───── SUPPLIED DATA ─────

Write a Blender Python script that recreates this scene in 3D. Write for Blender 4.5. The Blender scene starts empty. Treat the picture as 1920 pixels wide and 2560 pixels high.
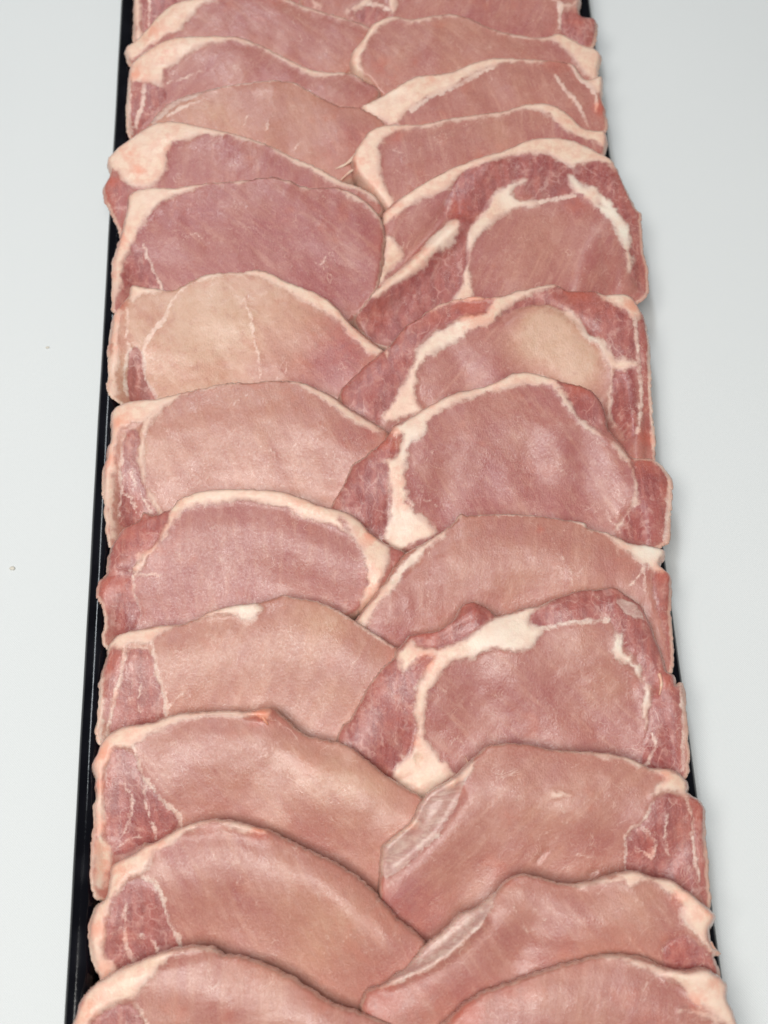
import bpy, math, random
import numpy as np
from mathutils import Matrix, Vector
SC = bpy.context.scene
COL = SC.collection
MM = 0.001

# ------------------------------------------------------------------ camera
# looking down along the tray: axes of the camera in tray coordinates (millimetres)
cam_data = bpy.data.cameras.new('camera')
cam = bpy.data.objects.new('camera', cam_data); COL.objects.link(cam)
CR_, CU_, CF_ = (0.9992419, -0.03893093, 0.0), (0.0355405, 0.91221958, 0.40815722), (0.01588994, 0.4078478, -0.91291165)
CL_ = (-8.80302602 * MM, -225.94768053 * MM, 527.75305476 * MM)
cam.matrix_world = Matrix(((CR_[0], CU_[0], -CF_[0], CL_[0]), (CR_[1], CU_[1], -CF_[1], CL_[1]),
                           (CR_[2], CU_[2], -CF_[2], CL_[2]), (0, 0, 0, 1)))
cam_data.sensor_fit = 'VERTICAL'; cam_data.sensor_height = 36.0; cam_data.sensor_width = 27.0
cam_data.lens = 3300 / 2560 * 36.0
cam_data.clip_start = 0.01; cam_data.clip_end = 20
cam_data.dof.use_dof = True; cam_data.dof.focus_distance = 0.535; cam_data.dof.aperture_fstop = 10
SC.camera = cam

# ------------------------------------------------------------------ light
world = bpy.data.worlds.new('World'); SC.world = world; world.use_nodes = True
bg = world.node_tree.nodes['Background']
bg.inputs[0].default_value = (0.93, 0.97, 1.0, 1); bg.inputs[1].default_value = 0.085
def area(name, loc, target, sx, sy, power, col):
    d = bpy.data.lights.new(name, 'AREA'); d.shape = 'RECTANGLE'; d.size = sx; d.size_y = sy; d.energy = power; d.color = col
    o = bpy.data.objects.new(name, d); COL.objects.link(o); o.location = loc
    o.rotation_euler = (Vector(target) - Vector(loc)).to_track_quat('-Z', 'Y').to_euler(); return o
area('ceiling_light', (-0.24, -0.48, 1.35), (0, 0, 0), 1.0, 0.55, 21.5, (1.0, 0.985, 0.94))
strip = area('ceiling_light', (-0.25, 0.60, 1.35), (0, 0, 0), 0.14, 0.80, 6.5, (0.90, 0.96, 1.0)); strip.rotation_euler = (0, 0, 0)
SC.view_settings.view_transform = 'Standard'; SC.view_settings.look = 'None'
SC.view_settings.exposure = -0.13; SC.view_settings.gamma = 1.0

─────

▸ WORK INSTRUCTIONS
Without the pictures, retype the whole of the material above exactly.

▸ SOLUTION TO THIS TASK
Write a Blender Python script that recreates this scene in 3D. Write for Blender 4.5. The Blender scene starts empty. Treat the picture as 1920 pixels wide and 2560 pixels high.
import bpy, math, random
import numpy as np
from mathutils import Matrix, Vector
SC = bpy.context.scene
COL = SC.collection
MM = 0.001

# ------------------------------------------------------------------ camera
# looking down along the tray: axes of the camera in tray coordinates (millimetres)
cam_data = bpy.data.cameras.new('camera')
cam = bpy.data.objects.new('camera', cam_data); COL.objects.link(cam)
CR_, CU_, CF_ = (0.9992419, -0.03893093, 0.0), (0.0355405, 0.91221958, 0.40815722), (0.01588994, 0.4078478, -0.91291165)
CL_ = (-8.80302602 * MM, -225.94768053 * MM, 527.75305476 * MM)
cam.matrix_world = Matrix(((CR_[0], CU_[0], -CF_[0], CL_[0]), (CR_[1], CU_[1], -CF_[1], CL_[1]),
                           (CR_[2], CU_[2], -CF_[2], CL_[2]), (0, 0, 0, 1)))
cam_data.sensor_fit = 'VERTICAL'; cam_data.sensor_height = 36.0; cam_data.sensor_width = 27.0
cam_data.lens = 3300 / 2560 * 36.0
cam_data.clip_start = 0.01; cam_data.clip_end = 20
cam_data.dof.use_dof = True; cam_data.dof.focus_distance = 0.535; cam_data.dof.aperture_fstop = 10
SC.camera = cam

# ------------------------------------------------------------------ light
world = bpy.data.worlds.new('World'); SC.world = world; world.use_nodes = True
bg = world.node_tree.nodes['Background']
bg.inputs[0].default_value = (0.93, 0.97, 1.0, 1); bg.inputs[1].default_value = 0.085
def area(name, loc, target, sx, sy, power, col):
    d = bpy.data.lights.new(name, 'AREA'); d.shape = 'RECTANGLE'; d.size = sx; d.size_y = sy; d.energy = power; d.color = col
    o = bpy.data.objects.new(name, d); COL.objects.link(o); o.location = loc
    o.rotation_euler = (Vector(target) - Vector(loc)).to_track_quat('-Z', 'Y').to_euler(); return o
area('ceiling_light', (-0.24, -0.48, 1.35), (0, 0, 0), 1.0, 0.55, 21.5, (1.0, 0.985, 0.94))
strip = area('ceiling_light', (-0.25, 0.60, 1.35), (0, 0, 0), 0.14, 0.80, 6.5, (0.90, 0.96, 1.0)); strip.rotation_euler = (0, 0, 0)
SC.view_settings.view_transform = 'Standard'; SC.view_settings.look = 'None'
SC.view_settings.exposure = -0.13; SC.view_settings.gamma = 1.0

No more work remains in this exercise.